I posted a version of this response on another thread but decided it was not appropriate and way too long so I'm kind of hesitantly posting it here.
I have been hit on a number of times, and there is no mistaking me for a woman unless the person had way too many drinks. It is interesting though, from my own personal view point as a cross dresser. My first encounters were at a gay club, and, not knowing better, I was sitting at the bar when they occurred. Rude and crude were the pick up lines. A turn off from the start. After telling of my experiences here on this site, the comments were more or less, if you are sitting at the bar alone, you have to expect behavior like that. Not accept it but expect it. They are cruising and they expect other patrons there to be cruising. So, I took the advice offered here and I stopped sitting at the bar. I sat either by the dance floor, btw I love the dance, or away from the bar and the outrageous proposals ended.
I should say, so far, I have not had any experience with a man or even seriously kissed one.

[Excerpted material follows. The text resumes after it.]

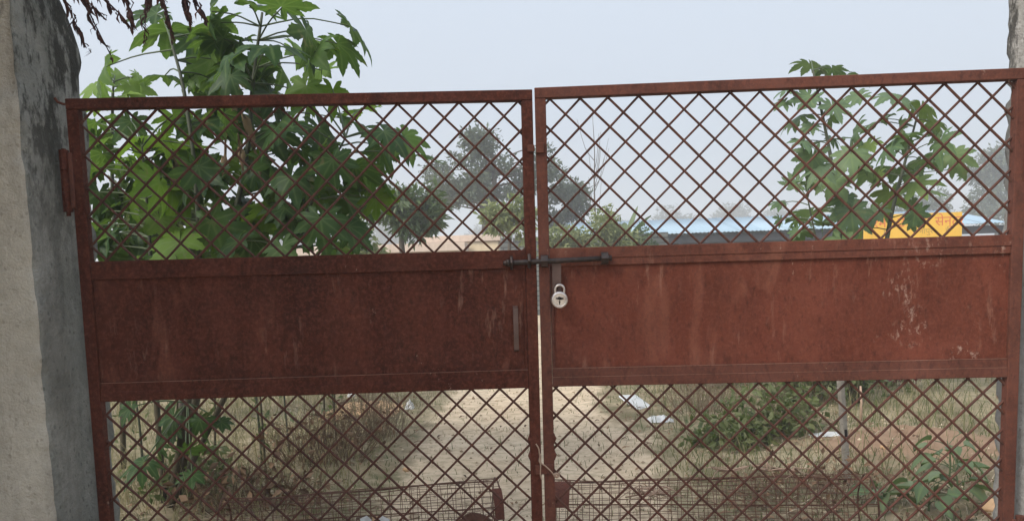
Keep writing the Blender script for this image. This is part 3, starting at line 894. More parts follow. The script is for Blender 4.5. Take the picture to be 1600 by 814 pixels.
MAT['cream'] = flat_mat('cream_wash', (0.60, 0.47, 0.30), (0.70, 0.57, 0.40))
MAT['pink'] = flat_mat('pinkish_parapet', (0.52, 0.40, 0.32), (0.62, 0.50, 0.41))
MAT['darksteel'] = flat_mat('dark_shed_steel', (0.030, 0.033, 0.040), (0.06, 0.062, 0.07))
MAT['greywall'] = flat_mat('grey_shed_wall', (0.09, 0.092, 0.096), (0.14, 0.14, 0.14))
M = Mat('blue_roof_sheet', 0.5, 0.4)
M.color(M.mix(M.objrand(), (0.27, 0.37, 0.45), (0.34, 0.44, 0.51)))
MAT['blue'] = M.m
MAT['yellow'] = flat_mat('yellow_board', (0.72, 0.41, 0.045), (0.80, 0.48, 0.06), 1.0, 0.5, 0.0)
MAT['redprint'] = Mat('red_lettering', 0.6).color((0.62, 0.13, 0.045)).m
MAT['darkprint'] = Mat('dark_lettering', 0.6).color((0.40, 0.22, 0.04)).m
MAT['shade'] = Mat('window_dark', 0.25, 0.5).color((0.03, 0.03, 0.035)).m

b = empty('cream_building', (-2.5, 33, 0))
tag(b, 'low cream building with a pinkish parapet behind the left gate leaf', 'building')
bevel_box('wall', -2.0, 1.63, 0.0, 6.0, -0.1, 2.92, MAT['cream'], b, 0.01)
pp = bevel_box('parapet', -2.12, 1.75, -0.12, 6.1, 2.925, 3.24, MAT['pink'], b, 0.02)
bevel_box('annexe_wall', -8.5, 0.15, -3.0, -0.02, -0.1, 2.42, MAT['cream'], b, 0.01)
bevel_box('annexe_parapet', -8.6, 0.25, -3.12, -0.13, 2.425, 2.80, MAT['pink'], b, 0.02)
for wx in (-6.6, -4.2, -1.8):
    w = bevel_box('window', wx - 0.5, wx + 0.5, -3.02, -2.98, 0.95, 2.0, MAT['shade'], b, 0.005)
    for k in range(4):
        mb = MB()
        mb.box(wx - 0.46 + k * 0.29, wx - 0.43 + k * 0.29, -3.045, -3.022, 0.95, 2.0)
        mb.build('window_bar', MAT['darksteel'], w)
    bevel_box('sill', wx - 0.58, wx + 0.58, -3.10, -3.004, 0.88, 0.948, MAT['pink'], w, 0.01)
d = bevel_box('door', 0.55, 1.35, -0.03, 0.02, 0.0, 2.05, MAT['darksteel'], b, 0.005)

# unplastered grey block wall
M = Mat('grey_block_wall', 0.95, 0.1)
br = M.n('ShaderNodeTexBrick')
br.inputs['Scale'].default_value = 1.0
br.inputs['Brick Width'].default_value = 0.42
br.inputs['Row Height'].default_value = 0.16
br.inputs['Mortar Size'].default_value = 0.02
br.inputs['Color1'].default_value = (0.10, 0.105, 0.105, 1)
br.inputs['Color2'].default_value = (0.19, 0.19, 0.18, 1)
br.inputs['Mortar'].default_value = (0.05, 0.05, 0.052, 1)
sw = M.n('ShaderNodeSeparateXYZ')
M.link(M.coords(), sw.inputs[0])
cb = M.n('ShaderNodeCombineXYZ')
M.link(sw.outputs['X'], cb.inputs['X'])
M.link(sw.outputs['Z'], cb.inputs['Y'])
M.link(cb.outputs[0], br.inputs['Vector'])
M.color(M.mix(M.math('MULTIPLY', M.ramp(M.noise(1.5, 5), [(0.4, 0.0), (0.7, 1.0)]), 0.5), br.outputs['Color'], (0.075, 0.085, 0.07)))
M.bump(br.outputs['Fac'], -0.6, 0.02)
MAT['block'] = M.m
bw = empty('block_wall', (1.65, 21.5, 0))
tag(bw, 'low dark grey block wall behind the middle of the gate', 'wall')
bevel_box('wall', -2.2, 3.3, 0.0, 0.2, -0.1, 2.42, MAT['block'], bw, 0.01)
rj = random.Random(7)
x = -2.18
while x < 3.2:
    L = rj.uniform(0.36, 0.42)
    bevel_box('block', x, min(x + L, 3.28), 0.004, 0.196, 2.424, 2.424 + rj.uniform(0.12, 0.155), MAT['block'], bw, 0.008)
    x += L + 0.014

# blue-roofed open shed
sh = empty('open_shed', (11.2, 28, 0), (0, 0, -0.012))
tag(sh, 'long open shed with a pale blue sheet roof on dark posts', 'shed')
SL, SR = -8.9, 8.7
roof_me = None
x = SL
nsh = 18
wsh = (SR - SL) / nsh
V, F = [], []
nc = 24
for k in range(nc + 1):
    xx = wsh * 1.02 * k / nc
    zz = 0.018 * math.cos(2 * PI * k / 4.0)
    for (yy, z0) in ((-0.35, 2.78), (4.1, 3.62)):
        V.append((xx, yy, z0 + zz))
        V.append((xx, yy, z0 + zz - 0.006))
for k in range(nc):
    a, c = k * 4, k * 4 + 4
    F += [(a, c, c + 2, a + 2), (a + 1, a + 3, c + 3, c + 1), (a, a + 1, c + 1, c), (a + 2, c + 2, c + 3, a + 3)]
first = mesh_object('roof_sheet', V, F, MAT['blue'], sh, True)
first.location = (SL, 0, 0)
for k in range(1, nsh):
    o = first.copy()
    COL.objects.link(o)
    o.parent = sh
    o.location = (SL + k * wsh, 0, 0.007 * (k % 2))
V2 = [(v[0], 8.2 - v[1], v[2]) for v in V]
F2 = [tuple(reversed(f)) for f in F]
back = mesh_object('roof_sheet', V2, F2, MAT['blue'], sh, True)
back.location = (SL, 0, 0)
for k in range(1, nsh):
    o = back.copy()
    COL.objects.link(o)
    o.parent = sh
    o.location = (SL + k * wsh, 0, 0.007 * (k % 2))
for yy in (-0.1, 8.3):
    bevel_box('eave_beam', SL, SR, yy - 0.05, yy + 0.05, 2.38, 2.70, MAT['darksteel'], sh, 0.008)
    bevel_box('lower_beam', SL, SR, yy - 0.04, yy + 0.04, 2.10, 2.18, MAT['darksteel'], sh, 0.008)
    for k in range(17):
        xx = SL + 0.1 + k * (SR - SL - 0.2) / 16
        if k % 2 == 0:
            bevel_box('post', xx - 0.06, xx + 0.06, yy - 0.055, yy + 0.055, -0.1, 2.38, MAT['darksteel'], sh, 0.006)
        else:
            bevel_box('strut', xx - 0.03, xx + 0.03, yy - 0.03, yy + 0.03, 2.18, 2.38, MAT['darksteel'], sh, 0.004)
bevel_box('rear_wall', SL, SR, 7.9, 8.05, -0.1, 2.2, MAT['greywall'], sh, 0.01)

# yellow name board on two posts
sg = empty('sign_board', (13.66, 23.0, 0), (0, 0, -0.03))
tag(sg, 'yellow name board with red Hindi lettering in front of the blue roofed shed', 'sign')
bevel_box('board', -1.66, 1.66, -0.02, 0.02, 1.95, 3.0, MAT['yellow'], sg, 0.004)
for xx in (-1.45, 1.45):
    mb = MB()
    mb.tube([(xx, 0.045, -0.1), (xx, 0.045, 2.95)], 0.024, 8)
    mb.build('post', MAT['darksteel'], sg)


def lettering(txt, x, z, size, mat):
    cu = bpy.data.curves.new('lettering', 'FONT')
    cu.body = txt
    cu.size = size
    cu.align_x = 'LEFT'
    tmp = bpy.data.objects.new('lettering', cu)
    COL.objects.link(tmp)
    bpy.context.view_layer.update()
    dg = bpy.context.evaluated_depsgraph_get()
    me = bpy.data.meshes.new_from_object(tmp.evaluated_get(dg))
    bpy.data.objects.remove(tmp)
    me.materials.clear()
    me.materials.append(mat)
    o = bpy.data.objects.new('lettering', me)
    COL.objects.link(o)
    o.parent = sg
    o.location = (x, -0.0245, z)
    o.rotation_euler = (PI / 2, 0, 0)
    return o


lettering('रम', -1.36, 2.56, 0.46, MAT['redprint'])
lettering('उ', -0.52, 2.56, 0.46, MAT['redprint'])
lettering('न', 0.32, 2.56, 0.46, MAT['redprint'])
lettering('सेन्टर', 0.74, 2.56, 0.46, MAT['redprint'])
lettering('गर', -1.0, 2.30, 0.26, MAT['darkprint'])
lettering('नापुर', 0.22, 2.30, 0.26, MAT['darkprint'])
lettering('ई', 1.1, 2.30, 0.26, MAT['darkprint'])


# ------------------------------------------------------------------ foliage
def leaf_cloud(name, clumps, count, size, mat, parent, seed, aspect=0.45, shell=0.55, droop=0.3, squash=0.85):
    """count leaves, each a folded rhombus, spread through the clumps (x, y, z, r); tint varies by clump and leaf"""
    r = np.random.default_rng(seed)
    cl = np.array(clumps, dtype=float)
    w = cl[:, 3] ** 2
    which = r.choice(len(cl), count, p=w / w.sum())
    d = r.normal(size=(count, 3))
    d /= np.linalg.norm(d, axis=1)[:, None]
    rad = (shell + (1 - shell) * r.random(count)) * r.random(count) ** 0.35
    rad *= 1 + 0.25 * np.sin(d[:, 0] * 5 + which) * np.cos(d[:, 2] * 4 + which * 2)
    P = cl[which, :3] + d * (cl[which, 3] * rad)[:, None] * np.array([1, 1, squash])
    axis = d * 0.6 + r.normal(size=(count, 3)) * 0.7
    axis[:, 2] -= droop
    axis /= np.linalg.norm(axis, axis=1)[:, None]
    side = np.cross(axis, r.normal(size=(count, 3)))
    side /= np.linalg.norm(side, axis=1)[:, None] + 1e-9
    nrm = np.cross(axis, side)
    L = size * r.uniform(0.6, 1.35, count)[:, None]
    Wd = L * aspect * 0.5
    V = np.empty((count, 4, 3))
    V[:, 0] = P
    V[:, 1] = P + axis * L * 0.45 + side * Wd + nrm * Wd * 0.35
    V[:, 2] = P + axis * L
    V[:, 3] = P + axis * L * 0.45 - side * Wd + nrm * Wd * 0.35
    b = np.arange(count)[:, None] * 4
    F = np.concatenate([b + np.array([[0, 1, 2]]), b + np.array([[0, 2, 3]])])
    ct = r.random(len(cl))
    tint = np.clip(ct[which] * 0.5 + r.random(count) * 0.5, 0, 1)
    return mesh_object(name, V.reshape(-1, 3), F, mat, parent, False, None, {'tint': np.repeat(tint, 4)})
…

Lately though, I had some encounters that made me think - maybe that I should be open to new experiences. Recently I was at the 5 Club in Madison WI. There was a drag show going on. There were a lot of queens/CDs there from Chicago. The show was great, lots of very talented entertainers. I met one very attractive CD, who was there supporting her friends who were performing. We hit it off immediately. We met and chatted while waiting for a bar keep. She was very affectionate, with a lot of touching, not sexual, but feminine, light touches on the hands, arms, etc. Very friendly. I currently don't have much of that in my life, so it was surprising, almost overwhelming, enticing, frightening, my heart was racing, I was in a state I tell you.

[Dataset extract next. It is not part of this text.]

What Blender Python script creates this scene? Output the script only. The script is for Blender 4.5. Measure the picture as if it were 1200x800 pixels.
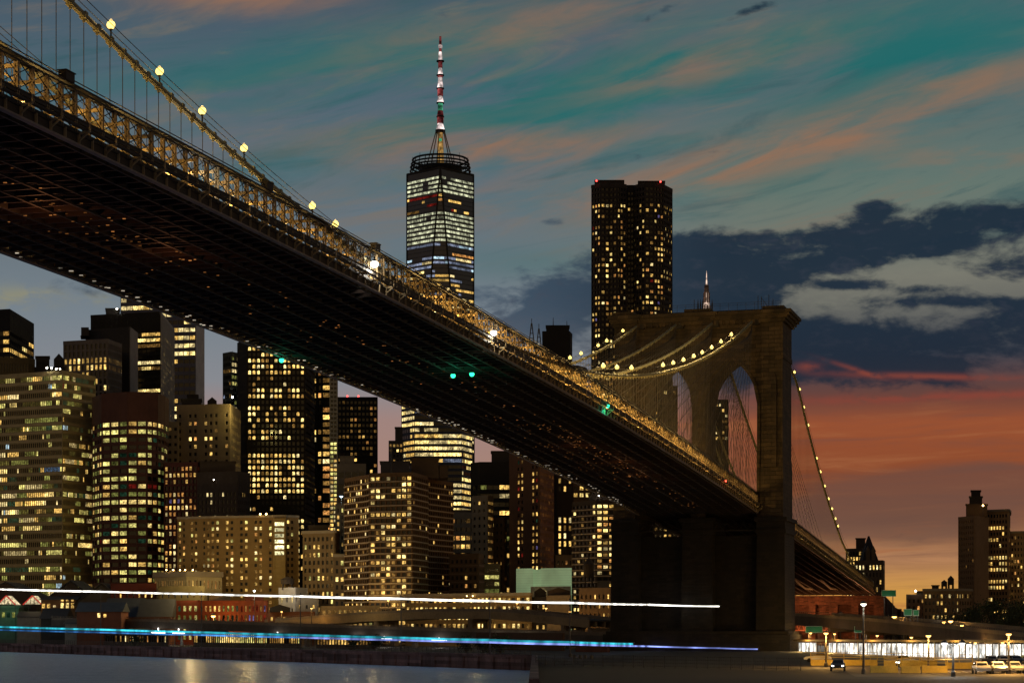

I was in a purple mood that night. I was out shopping before I stopped at the club. I had on a purple suede skirt, mid calf, a purple sweater, hippie style, purple bra, purple panties, purple accessories, you get the idea. I stopped at the club for a drink on my way home. I was way out-dressed, I didn't know a drag show was happening that night. It was a benefit show. The outfits most of the CDs wore were to die for. I would have dressed differently if I knew.
My potential new friend was dressed to nines, perfect make up, lovely sparkly dress, matching jewelry, great shoes. I was envious, but I was having a great time conversing with her. The place was packed, we didn't mind waiting for a drink while chatting. It seemed my body was in sensory overload, I didn't know what was going on. Finally a bar keep came, my new friend asked me what I wanted to drink............and I panicked. I don't know what happened. I only had one drink so far that night. I usually have 2 at the most, so alcohol was not a factor.

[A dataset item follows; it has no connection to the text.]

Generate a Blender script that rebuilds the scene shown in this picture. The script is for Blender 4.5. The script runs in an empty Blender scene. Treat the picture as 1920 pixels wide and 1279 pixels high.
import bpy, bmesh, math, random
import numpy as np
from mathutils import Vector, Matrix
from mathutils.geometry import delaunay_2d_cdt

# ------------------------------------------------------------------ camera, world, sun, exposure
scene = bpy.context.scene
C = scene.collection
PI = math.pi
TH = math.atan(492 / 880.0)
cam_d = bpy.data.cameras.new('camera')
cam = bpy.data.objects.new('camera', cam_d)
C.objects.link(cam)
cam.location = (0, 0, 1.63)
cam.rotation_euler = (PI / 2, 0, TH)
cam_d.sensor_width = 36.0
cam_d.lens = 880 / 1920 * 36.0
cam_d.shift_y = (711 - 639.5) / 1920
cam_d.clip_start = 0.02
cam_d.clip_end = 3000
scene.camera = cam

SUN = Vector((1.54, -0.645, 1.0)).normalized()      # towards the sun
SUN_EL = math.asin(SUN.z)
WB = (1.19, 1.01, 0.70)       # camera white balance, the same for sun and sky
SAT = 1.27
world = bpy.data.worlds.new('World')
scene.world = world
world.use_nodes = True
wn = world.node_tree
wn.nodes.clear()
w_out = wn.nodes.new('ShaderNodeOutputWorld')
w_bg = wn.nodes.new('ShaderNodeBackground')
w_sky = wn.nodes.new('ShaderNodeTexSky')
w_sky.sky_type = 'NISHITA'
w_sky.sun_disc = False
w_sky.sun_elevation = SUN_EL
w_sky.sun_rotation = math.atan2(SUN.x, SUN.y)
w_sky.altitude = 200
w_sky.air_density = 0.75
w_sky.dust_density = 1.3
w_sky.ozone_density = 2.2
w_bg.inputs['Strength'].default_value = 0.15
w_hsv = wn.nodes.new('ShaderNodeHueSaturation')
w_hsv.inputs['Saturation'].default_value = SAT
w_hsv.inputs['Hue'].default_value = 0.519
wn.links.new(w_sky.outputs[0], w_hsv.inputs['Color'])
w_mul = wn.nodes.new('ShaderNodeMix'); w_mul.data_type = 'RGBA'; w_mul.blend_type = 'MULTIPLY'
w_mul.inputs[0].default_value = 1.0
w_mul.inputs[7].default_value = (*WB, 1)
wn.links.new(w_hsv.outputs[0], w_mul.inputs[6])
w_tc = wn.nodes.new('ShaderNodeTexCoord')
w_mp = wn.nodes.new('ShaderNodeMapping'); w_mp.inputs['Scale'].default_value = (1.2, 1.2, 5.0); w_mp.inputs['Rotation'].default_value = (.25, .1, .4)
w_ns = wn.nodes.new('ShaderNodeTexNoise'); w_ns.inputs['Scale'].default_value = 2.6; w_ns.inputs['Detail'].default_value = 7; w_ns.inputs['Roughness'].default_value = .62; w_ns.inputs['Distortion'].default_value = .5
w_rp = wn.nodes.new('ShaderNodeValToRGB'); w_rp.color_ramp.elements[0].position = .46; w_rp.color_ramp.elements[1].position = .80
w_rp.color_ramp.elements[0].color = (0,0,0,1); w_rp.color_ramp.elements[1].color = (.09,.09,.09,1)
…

I usually buy drinks, even dressed, but still, I don't know why I responded the way I did. I thanked her but said 'no thank you' and said 'no need to, I can buy my own'.. dumb on my part...broke the spell.....WHY??....it was stupid!.. I ordered a beer. One of her friends were performing so she left to watch. I drank half of my beer and fled. Missed opportunity? Who knows what may have happened, probably nothing but a good time meeting new friends. Would I have responded to her if things would have gotten more serious. I think about it after the fact, and it is possible. I feel regret. It was totally out of my life experience, I didn't know what to do. I still think, what if? I was really attracted to her, the initial attraction was more than any other person I have met in years. Maybe it was that attraction that spooked me. Maybe I just got scared, of what, I really don't know, well I kind of know but not completely sure.
Anyone else have an experience like this? Any insights would be greatly appreciated.